Monday, May 18, 2009

Good-bye BC-STV; we never even knew you

Well, that was a huge disappointment. On May 12th, British Columbians voted overwhelmingly (61%) to keep the status quo, essentially reversing the results of the last referendum.

So what went wrong? Well, credit to the No side in running a very effective fear and misinformation campaign. It was clear that their goal from the outset was to raise fear and confusion in the people and their messaging of “Too complicated” and “Enormous ridings” went a long way.

But that was only part of it. I was listening to CKNW the day after and Bill Good was interviewing Dr. Dennis Pilon, a political scientist at UVIC. He pointed out, basically summarizing Dr. Fred Cutler’s (UBC) research findings, that a lot of people didn’t understand BC-STV the last time; but voted yes because there was a lot of press given to the Citizen’s Assembly (CA) and the good will that it generated was enough for people to put their trust in the recommendation.

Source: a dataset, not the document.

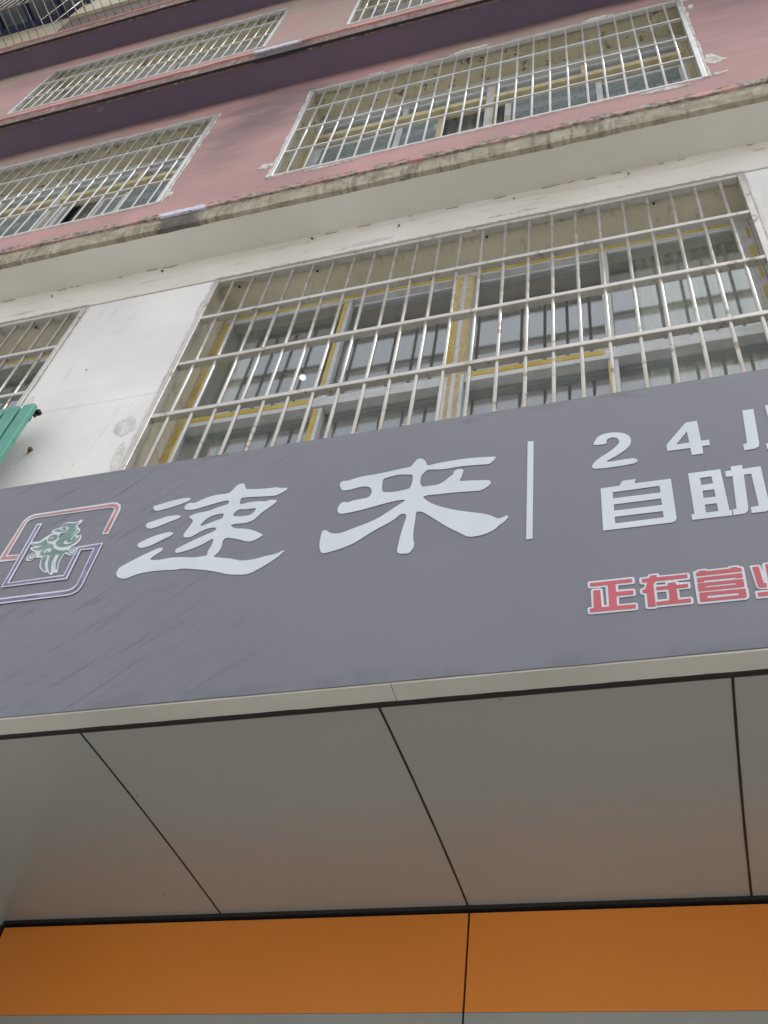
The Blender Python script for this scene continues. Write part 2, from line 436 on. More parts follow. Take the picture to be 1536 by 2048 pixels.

This time around, we’ll probably find that people still didn’t understand BC-STV, despite the heightened awareness, and now we also didn’t have as much attention paid to the CA. Additionally, the ballot question was worded differently so that people now had First Past the Post (FPTP) as an option to choose. So people did what came naturally when they don’t have a good understanding of an issue, they choose what’s familiar to them.

In my opinion, the multimember ridings are what eventually did us in. Making that change raised the unfamiliarity two fold as people now had to deal with the fear of larger ridings as well as trying to wrap their heads around the additional calculations needed with the Droop Quota and Weighted Transfer. It was here where the No side focused its attack. And while I understand that the CA’s mandate was to find the best system and I agree with their findings, ultimately, it was too much for the average person to swallow.

If it was me, I would have introduced Instant Run-off Voting (IRV, BC-STV with single member districts) instead. It uses the same basic concepts; but I believe they are easier to explain as it is more widely used and people are more familiar with the idea of winning with 50%+1 of the vote.

And while you don’t have the proportionality, you do get the benefits of preferential balloting which I think would have a greater impact on the political arena. And it still leaves the door open for STV further down the road.

That’s all well and good for other jurisdictions but that means squat for us as, sadly, I don’t think we’ll be seeing anymore reform measures in my lifetime. But that doesn’t mean we can’t give up the cause. If there was one thing that had become clear to me, we need to start from the bottom up.

Municipal elections are a good starting point where IRV can be introduced. Also, someone mentioned starting reform measures at the universities and colleges for their student body elections (why not high schools even?). Us young folk are generally open to trying new things so this should be much easier. This then has the added benefit of creating a generation of citizen that now has experience with electoral systems other than the God-awful FPTP.

But that’s still going to be a challenge, one that Fair Vote Canada will have to show leadership on if we are going to make any headway in this issue.

1 comment:

Brad said...

I think a good case can be made for implementing electoral reform within Vancouver and Victoria. There was higher support in those regions than there was provincially.